McCOOK — As the American flag unfurled amid the strong breeze Saturday in this town’s modest cemetery, Vincent Keller asked the fellow veteran helping him raise it a single question:

“Isn’t it beautiful?”

With a population around 100, this community, about 26 miles northwest of Edinburg, worked to honor the decorated 89-year-old World War II Army veteran and more than 60 other men and women from the community who served in World War I through today.

“It just makes me cry,” Keller said of the ceremony. “I feel so happy.”

McCook natives Joyce Skloss said she and her cousin Walter Lyssy, a Vietnam veteran, recently realized the Immaculate Conception cemetery was without a flag pole, so they planned to install one in honor of 13 veterans buried there. She said the project mushroomed into a dedication ceremony recognizing the sacrifices of all the town’s servicemen and women.

The community gathered names for a working list of those enlisted in the military from residents of the ranching and farming town for a roll call. 

“I feel great,” Keller said after the ceremony. “We had a lot of boys from here and we all came back.”

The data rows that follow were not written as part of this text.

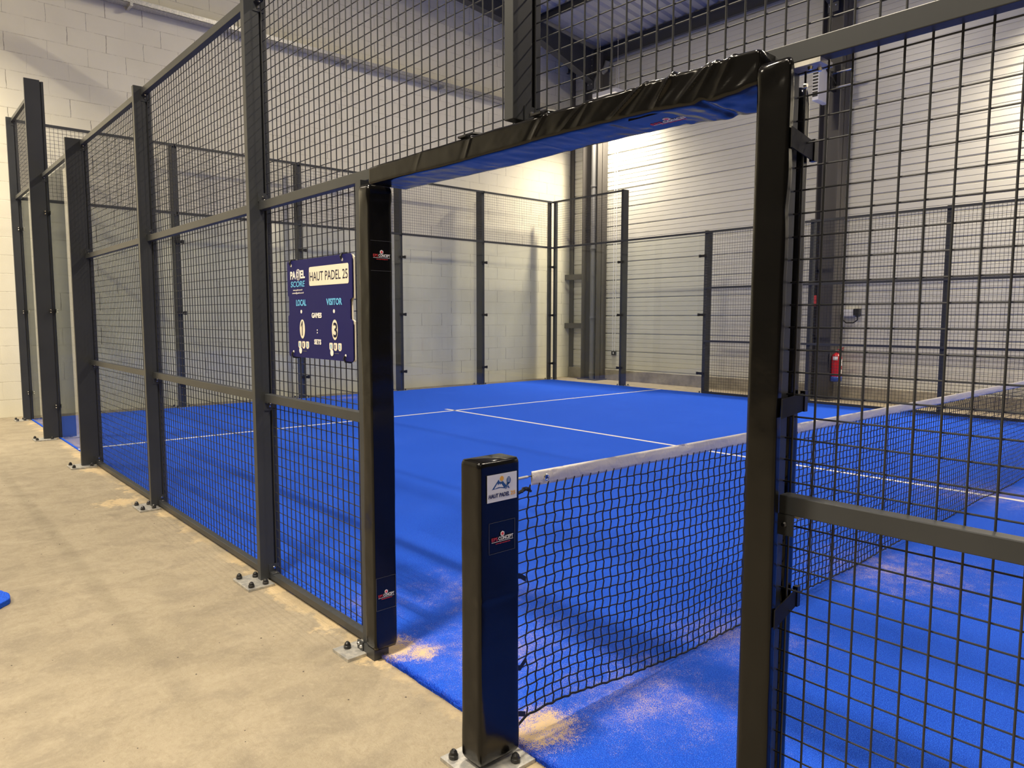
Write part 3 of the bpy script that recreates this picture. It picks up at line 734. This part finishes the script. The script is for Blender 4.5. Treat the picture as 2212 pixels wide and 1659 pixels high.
def mk_disp(seed, creases=()):
    def f(s, a, b, u, v):
        d = .0022*noise.noise((s*3+seed, a*10, b*10)) + .0010*noise.noise((s*14, a*25, seed))
        for (c, w_, amp, aa, wa) in creases: d += amp*gauss(s, c, w_)*gauss(a, aa, wa)
        return d
    return f
t = thing('door_pad', .815, -.05, .045, 'black glossy vinyl pad on the left door post', 'door padding', 'pads round the door posts')
pad_loft('z', .048, 1.905, lambda s: (.782, .858+.003*math.sin(s*5), -.092, .012), mk_disp(2, ((1.87, .03, .006, .80, .05),)), nl=160, nc=8).build('pad_sleeve', VINYL, t, smooth=True)
def logo(origin, R, U, sc, parent, frame=True, fw_=.105, fh=.100, eps=True):
    """maker label: red EPS, white CONCEPT, hexagon flower, web address"""
    o = Vector(origin); R = Vector(R).normalized(); U = Vector(U).normalized(); N = R.cross(U)
    if frame:
        th = .0007
        for (x0, x1, y0, y1) in ((0, fw_, 0, th), (0, fw_, fh-th, fh), (0, th, 0, fh), (fw_-th, fw_, 0, fh)):
            flat([(x0, y0), (x1, y0), (x1, y1), (x0, y1)], o, R, U, GREYL, parent, 'label_edge')
    ox, oy = .010, fh*.40
    W_ = fw_-.018
    base = o + U*oy + R*ox
    text('EPS', .0105*sc, base+N*.0004, R, U, PRED, parent, 'lettering', width=W_*.27, label='red EPS lettering')
    text('CONCEPT', .0105*sc, base+R*W_*.31+N*.0004, R, U, PWHITE, parent, 'lettering', width=W_*.69, bold=.0003, label='white CONCEPT lettering')
    flat([(0, -.0042), (W_, -.0042), (W_, -.0030), (0, -.0030)], base, R, U, PWHITE, parent, 'underline')
    text('www.eps-concept.com', .0036*sc, base+R*W_*.18-U*.0105+N*.0004, R, U, PRED, parent, 'lettering', width=W_*.68, label='red web address')
    c = (W_*.5, .0185*sc)
    flat([(c[0]+.0085*sc*math.cos(PI/6+PI/3*i), c[1]+.0085*sc*math.sin(PI/6+PI/3*i)) for i in range(6)], base, R, U, PWHITE, parent, 'emblem', label='white hexagon emblem')
    flat([(c[0]+(.0058 if i % 2 else .0035)*sc*math.cos(PI/6*i), c[1]+(.0058 if i % 2 else .0035)*sc*math.sin(PI/6*i)) for i in range(12)], base+N*.0006, R, U, PRED, parent, 'emblem', label='red star in the emblem')
XI = -.782+.0022   # world X of the inner face of the left door pad
logo((XI, -.086, 1.585), (0, 1, 0), (0, 0, 1), 1.0, t, frame=False, fw_=.093, fh=.11)
for zc in (1.585-.01, 1.585+.105): flat([(0, 0), (.093, 0), (.093, .0008), (0, .0008)], (XI, -.087, zc), (0, 1, 0), (0, 0, 1), GREYL, t, 'label_edge')
logo((XI, -.086, .215), (0, 1, 0), (0, 0, 1), 1.0, t, frame=True, fw_=.091, fh=.135)
# steel foot of the left door post
t = thing('door_post', .865, -.045, 0, 'steel door post whose bare foot shows below the left door pad', 'door post')
MB().box(.80, .885, -.088, -.02, .0, .047).box(.862, .902, -.08, .012, .01, 1.93).build('post_shaft', STEEL, t)
MB().box(.886, .93, -.092, -.084, .004, .05).build('foot_bracket', STEEL, t)
mb = MB(); screw(mb, (.898, -.092, .03), (0, -1, 0)); screw(mb, (.918, -.092, .038), (0, -1, 0)); mb.build('screw', CHROME, t)
pl = MB().box(.86, .99, -.175, -.03, 0, .013).build('base_plate', GALV, t); caps_on_plate(pl, [(.955, -.125)])

t = thing('door_pad', -.875, -.05, 0, 'black glossy vinyl pad on the right door post, tied with straps', 'door padding', 'pads round the door posts')
pad_loft('z', .0, 1.925, lambda s: (-.914-.002*math.sin(s*4), -.842, -.104, -.078), mk_disp(5, ((1.90, .025, .008, -.86, .025), (1.895, .02, -.006, -.89, .02), (1.62, .03, -.003, -.925, .03), (1.70, .05, .002, -.90, .04), (1.19, .03, -.002, -.925, .02))), nl=220, nc=8).build('pad_sleeve', VINYL, t, smooth=True)
pad_loft('z', .0, 1.90, lambda s: (-.877, -.80, .022, .068), mk_disp(9), nl=120, nc=5, r=.010).build('inner_flap', VINYL, t, smooth=True)
MB().box(-.846, -.822, -.07, .02, 0, 1.915).build('door_side', VINYL, t, bevel=.004)
for zc in (.12, .735, 1.20, 1.765):
    MB().poly([(-.9185, -.096, zc-.021), (-.884, .074, zc-.021), (-.884, .074, zc+.021), (-.9185, -.096, zc+.021)], (-.0025, 0, 0)).build('strap', STRAP, t)
    MB().box(-.892, -.880, .062, .076, zc-.022, zc+.026).build('strap_end', BLACKP, t)
t = thing('door_post', -.88, 0, 0, 'steel door post hidden inside the right door pad', 'door post')
MB().box(-.876, -.852, -.030, .012, 0, 1.932).build('post_shaft', STEEL, t)
MB().box(-.945, -.865, -.036, .02, 1.922, 1.932).build('head_plate', GALV, t)
mb = MB(); screw(mb, (-.915, -.018, 1.922), (0, 0, -1), .006); screw(mb, (-.925, .004, 1.922), (0, 0, -1), .006); screw(mb, (-.905, -.02, 1.885), (-1, 0, 0), .006); mb.build('screw', CHROME, t)

# logo patch on the underside of the lintel pad
ZU = 1.8765
t2 = bpy.data.objects['lintel_pad']
flat([(0, 0), (.155, 0), (.155, .125), (0, .125)], (.475, .045, 1.888), (1, 0, 0), (0, -1, 0), VNAVY, t2, 'label_patch', depth=.004, label='smooth printed patch')
logo((.485, .035, 1.8855), (1, 0, 0), (0, -1, 0), 1.25, t2, frame=False, fw_=.135, fh=.10)

# ------------------------------------------------------------------ net post
t = thing('net_post', -.015, -.15, 0, 'black vinyl padded net post with white club sticker', 'net post')
pl = MB().box(-.12, .085, -.275, -.055, 0, .013).build('base_plate', GALV, t, bevel=.0015)
caps_on_plate(pl, [(.052, -.247), (-.090, -.112), (-.090, -.255), (.06, -.10)])
pad_loft('z', .026, .968, lambda s: (-.062-.002*gauss(s, .05, .05), .030+.002*gauss(s, .05, .1), -.232, -.072), mk_disp(12, ((.72, .02, -.002, -.05, .02), (.55, .015, .002, -.06, .02), (.1, .06, .003, -.06, .05))), nl=130, nc=8, r=.009).build('pad_sleeve', VINYL, t, smooth=True)
tp = MB(); 
SX = .0655
fs = (SX, -.205, .845)
stk = flat([(0, 0), (.117, 0), (.117, .083), (0, .083)], fs, (0, 1, 0), (0, 0, 1), STICK, t, 'club_sticker', label='white club sticker with mountain and racket')
fs = Vector((SX+.0005, -.205, .845)); R_, U_ = (0, 1, 0), (0, 0, 1)
def fl(pts, m, nm, up_=0.0, lb=None): flat(pts, fs+Vector((up_, 0, 0)), R_, U_, m, t, nm, depth=.0004, label=lb)
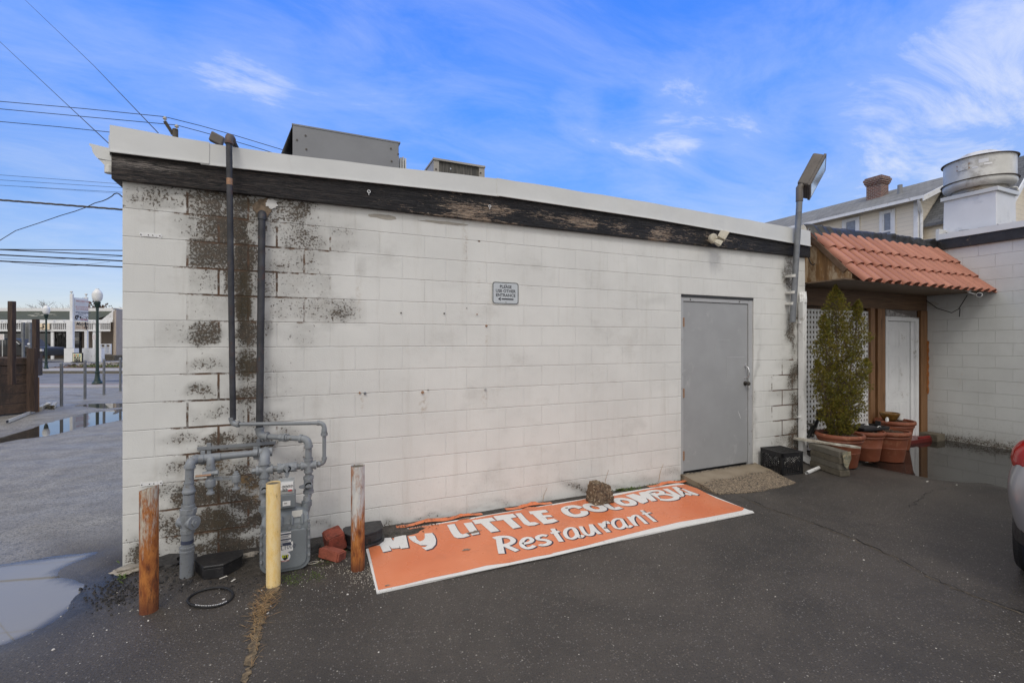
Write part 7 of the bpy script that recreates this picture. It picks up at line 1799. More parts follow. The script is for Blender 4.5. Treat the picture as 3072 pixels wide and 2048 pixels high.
slab_s('road', 18.26, 24.3, -.010, M['road'], .04)
obj('road_patch', MB().face([SP(300, 1136.5, 0.001+20.4), ][0:0] or [S(-18.4, 19.8, -.006), S(-14.2, 20.6, -.006), S(-13.2, 20.2, -.006), S(-16, 19.3, -.006)]), mat('dark road patch', (0.06, 0.06, 0.065), .5), kind='structure')
slab_s('kerb', 24.3, 24.48, .115, M['concretegrey'], .14)
slab_s('far_pavement', 24.481, 27.2, .110, M['walk'], .13)
slab_s('verge', 27.21, 33.4, .14, M['verge'], .18)
slab_s('parking_lot', 33.41, 44.0, .09, M['road'], .12)
obj('parking_line', MB().add([S(-31.2, 34.8, .096), S(-30.7, 34.8, .096), S(-29.2, 37.2, .096), S(-29.6, 37.2, .096)], [(0, 1, 2, 3)]), M['label'], kind='structure')
obj('driveway', quad_s(-33.5, -26.9, 27.2, 33.41, .146), M['road'], kind='structure')
# grass and stones on the verge
def scat_s(name, n, x0, x1, d0, d1, ln, m, label, cat, seed, up=.6, wd=.25, z=.14):
    rr = random.Random(seed); mb_ = MB()
    for _ in range(n):
        p = S(rr.uniform(x0, x1), rr.uniform(d0, d1), z); a = rr.uniform(0, 6.28); l_ = ln*rr.uniform(.4, 1.3); d = Vector((math.cos(a), math.sin(a), 0)); s_ = Vector((-d.y, d.x, 0))*l_*wd
        mb_.face([p, p + d*l_*.5 + s_ + Vector((0, 0, l_*up*.6)), p + d*l_ + Vector((0, 0, l_*up)), p + d*l_*.5 - s_ + Vector((0, 0, l_*up*.6))])
    return obj(name, mb_, m, label=label, cat=cat, kind='stuff')
scat_s('verge_grass', 2600, -26, -19, 27.4, 31.5, .12, M['weed'], 'thin grass and leaves on the verge across the street', 'grass', 3)
scat_s('verge_stones', 900, -27.5, -21.5, 28.5, 32.5, .16, M['concrete'], 'pale rubble stones strewn on the verge by the driveway', 'stones', 4, .7, .6)
scat_s('verge_leaves', 2600, -27, -18, 27.3, 33, .12, mat('fallen leaves', (0.17, 0.085, 0.045), 0.9, 0, 0.4, 3), 'brown fallen leaves covering the verge', 'leaves', 5, .3, .5)

# ------------------------------------------------------------------ plaza building
DB = 42.0
def W_(px, py, d=DB): return SP(px, py, d)
xb1 = sx(341, DB); xb0 = -75.0
def bs(x0, x1, d0, d1, z0, z1, mb=None):      # box in the street frame
    mb = mb or MB(); mb.prism([S(x0, d0, z0), S(x1, d0, z0), S(x1, d1, z0), S(x0, d1, z0)], (0, 0, z1-z0)); return mb
PB = root('shopping_plaza', S((xb0+xb1)/2, 50, 0), 'single storey white shopping plaza with olive awning roof across the street', 'building')
zr = lambda py, d=DB: sz_at(py, d)
obj('wall', bs(xb0, xb1, 46, 62, 0, zr(930)), M['taupe'], PB)
obj('parapet', bs(xb0, xb1-.1, 43.2, 43.6, zr(934, 43.2), zr(923.5, 43.2)), M['whitepaint'], PB); obj('roof', bs(xb0, xb1, 43.61, 62, zr(930), zr(930)+.15), M['roof'], PB)
aw = MB(); z0, z1 = zr(959, 41.2), zr(933, 43.1)
aw.add([S(xb0, 41.2, z0), S(xb1-1.1, 41.2, z0), S(xb1-.15, 43.15, z1), S(xb0, 43.15, z1)], [(0, 1, 2, 3)]); obj('awning', aw, M['olive'], PB)
gb = MB().add([S(xb1-1.1+.0, 41.15, z0), S(xb1+.9, 41.15, z0), S(xb1+.9, 41.15, z0+.10), S(xb1-.1, 42.2, z1)], [(0, 1, 2, 3)])
obj('awning_end', MB().prism([S(sx(305, 41.1), 41.1, z0-.0), S(sx(339, 41.1), 41.1, z0), S(sx(339, 41.1), 41.1, z1-.1)], FW*.3), M['whitepaint'], PB)
obj('valance', bs(xb0, sx(339, 41.1), 41.05, 41.18, zr(966, 41.1), zr(959, 41.1)-.005), M['whitepaint'], PB)
obj('lattice_header', bs(xb0, sx(332, 41.0), 40.95, 41.03, zr(970, 41), zr(966, 41)-.002), M['whitepaint'], PB)
obj('lattice_sill', bs(xb0, sx(332, 41.0), 40.95, 41.03, zr(993.5, 41), zr(988.5, 41)), M['whitepaint'], PB)
for x0p, x1p in ((-60, 20), (35, 63), (160, 200), (265, 276), (301, 331)):
    lm = MB(); a, b_ = sx(x0p, 41), sx(x1p, 41); za, zb_ = zr(988, 41), zr(970, 41)
    n = max(2, int((b_-a)/.165)); 
    for i in range(n+1): xx = a + (b_-a)*i/n; bs(xx-.022, xx+.022, 40.97, 40.99, za, zb_, lm)
    for i in range(4): zz = za + (zb_-za)*i/3; bs(a, b_, 40.991, 41.01, zz-.022, zz+.022, lm)
    obj('lattice_panel', lm, M['whitepaint'], PB)
for x0p, x1p in ((-62, -50), (22, 34), (151, 161), (205, 212), (252, 265), (277, 287), (296, 302), (203, 222)):
    obj('column', bs(sx(x0p, 41), sx(x1p, 41)-.05, 41.035, 41.12, .1, zr(966, 41)-.004), M['whitepaint'], PB)
for px in (8, 20, 34, 60, 85, 165, 195, 228, 270, 281): obj('soffit_light', MB().ball(S(sx(px, 40.98), 40.9, zr(963, 41)), .07), M['whitepaint'], PB)
gl_ = MB().add([S(xb0, 45.9, .3), S(sx(245, 45.9), 45.9, .3), S(sx(245, 45.9), 45.9, 3.2), S(xb0, 45.9, 3.2)], [(0, 1, 2, 3)]); obj('storefront_window', gl_, M['storeglass'], PB)
obj('storefront_base', bs(xb0, sx(245, 45.8), 45.7, 45.89, 0, .35), mat('brown base', (0.12, 0.085, 0.06), .8), PB)
for px in (-40, 36, 158, 215): obj('mullion', bs(sx(px, 45.8), sx(px, 45.8)+.09, 45.75, 45.88, .3, 3.2), M['whitepaint'], PB)
# reflection-like merchandise: pale drapery and a red sign inside the shop window
obj('window_sign', MB().add([S(sx(164, 45.85), 45.85, 2.75), S(sx(187, 45.85), 45.85, 2.75), S(sx(187, 45.85), 45.85, 3.12), S(sx(164, 45.85), 45.85, 3.12)], [(0, 1, 2, 3)]), mat('dim red sign', (0.22, 0.03, 0.03), .6), PB)
dr_ = MB()
for i in range(7): dr_.tube([S(sx(165+i*5, 45.84), 45.84, 2.0 + .5*abs(math.sin(i*1.3))), S(sx(168+i*5, 45.84), 45.84, 1.2), S(sx(176+i*4, 45.84), 45.84, 1.5)], .035, 5)
obj('window_drapery', dr_, mat('dim drapery', (0.13, 0.13, 0.13), .8), PB)
obj('entry_wall', bs(sx(234, 44), sx(341, 44), 44, 45.9, 0, 3.4), M['taupe'], PB)
dd = obj('shop_door', bs(sx(222, 43.95), sx(244, 43.95), 43.9, 43.99, .1, 3.0), M['ink'], PB); obj('door_glass', bs(sx(223.5, 43.9), sx(239, 43.9), 43.86, 43.895, .3, 2.9), M['storeglass'], dd)
obj('door_notice', bs(sx(221, 43.8), sx(237, 43.8), 43.8, 43.85, zr(1021, 43.8), zr(1011.5, 43.8)), M['galv'], PB)
obj('low_wall', bs(sx(246, 36.5), sx(304, 36.5), 36.5, 36.8, 0, zr(1044, 36.5)), M['whitepaint'], PB)
# right hand block and its side wall
obj('side_block', MB().prism([S(sx(339, 42), 42.0, 0), S(sx(341.5, 40.0)+.2, 40.0, 0), S(sx(420, 48), 48, 0), S(sx(420, 62), 62, 0), S(sx(339, 62), 62, 0)], (0, 0, zr(938, 42)+.15)), M['tan'], PB)
obj('roof_edge', MB().prism([S(sx(340.5, 40), 39.95, zr(938, 42)+.155), S(sx(423, 48), 47.9, zr(938, 42)+.155), S(sx(423, 48), 48.3, zr(938, 42)+.155), S(sx(340.5, 40), 40.3, zr(938, 42)+.155)], (0, 0, .12)), M['walk'], PB)
rl = MB(); a, b_ = sx(302, 38.5), sx(332, 38.5); za, zb_ = sz_at(1062, 38.5), sz_at(1031, 38.5)
bs(a, b_, 38.45, 38.53, zb_-.07, zb_, rl); bs(a, b_, 38.45, 38.53, zb_-.30, zb_-.25, rl); bs(a, b_, 38.45, 38.53, za, za+.07, rl)
for i in range(10): xx = a+.03 + (b_-a-.06)*i/9; bs(xx-.018, xx+.018, 38.47, 38.51, za+.071, zb_-.301, rl)
for xx in (a, (a+b_)/2, b_): bs(xx-.05, xx+.05, 38.44, 38.54, za, zb_-.001, rl)
RLg = obj('railing', rl, M['whitepaint'], loc=S(a, 38.5, 0), label='short white railing on the raised entry beside the tan wall', cat='railing')
obj('mossy_step', bs(sx(286, 38.2), sx(343, 38.2), 38.2, 39.6, 0, sz_at(1066, 38.2)), M['concreteold'], PB)
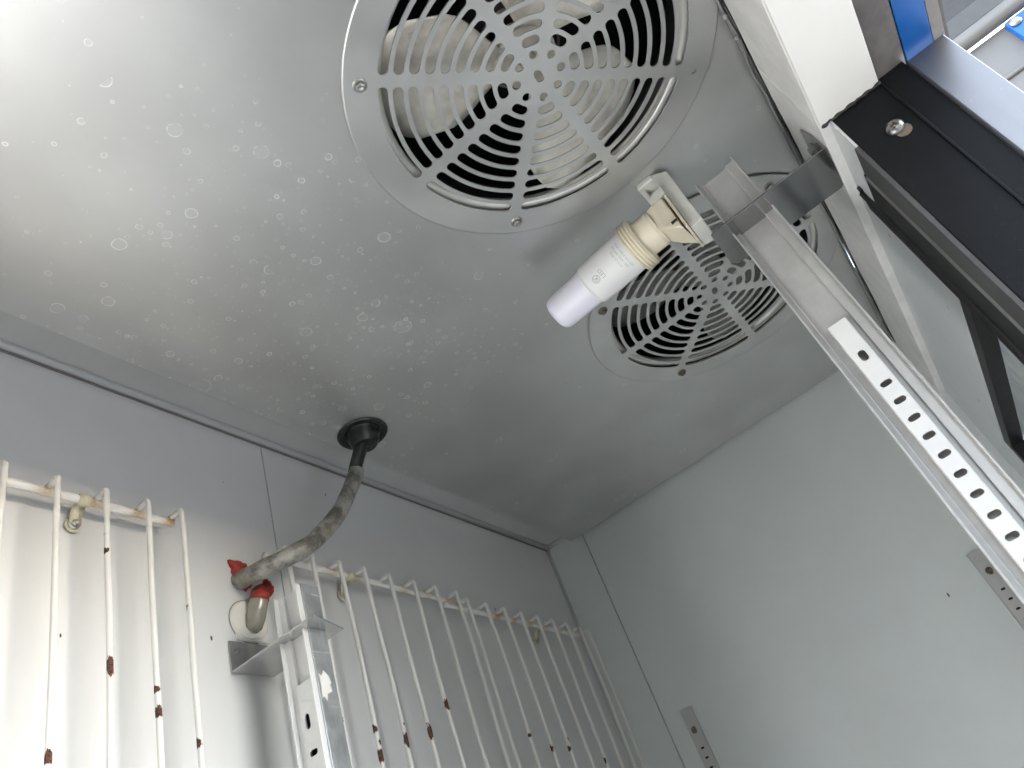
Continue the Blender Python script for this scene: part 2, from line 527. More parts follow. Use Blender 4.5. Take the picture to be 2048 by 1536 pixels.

Among the different generations of McCook veterans, many spread among families, the town has lost a single soldier — Dustin Sekula, for whom the Edinburg library is named. The Marine, whose family has a farm in McCook, died April 2004 in Al Anbar Province, Iraq. Joyce Skloss said one family sent all six of their sons to Vietnam.

The pool of veterans from World War II continues to shrink as they age, but McCook celebrated the service of three veterans still alive from the war.

Conrad Prukop, a World War II Marine veteran, sat beside Keller and Otto Wagner Sr., who served in the Navy, at the base of the flag pole.

“It’s wonderful because McCook is blessed with all these service people,” 91-year-old Prukop said, noting while some were wounded, with the exception of Sekula, none were killed in action.

The ceremony began with a mass at the Immaculate Conception church, where Rev. Rene Angel blessed veterans, many wearing hats identifying their service in Vietnam, and Keller’s daughter, Susan Keller Skloss, sang “America the Beautiful.”

When her grandfather approached the altar carrying the U.S. flag, the one he would later raise in the cemetery, 28-year-old Heather Keller Gibke became emotional.

“I’ve grown up listening to his war stories from WWII,” she said, remarking on his continued to dedication to the country. “The war was such a big part of him and his life and what he taught us about freedom.”

Keller Skloss said McCook, founded by Polish immigrants, is grateful for the sacrifice made by its soldiers.

Once the flag stood tall in McCook’s cemetery, Keller Skloss sang the National Anthem, which was followed by the Pledge of Allegiance.

As Prukop made his way out of the ceremony, he made one more remark about his time serving his country.

“We just did what we were asked to do.”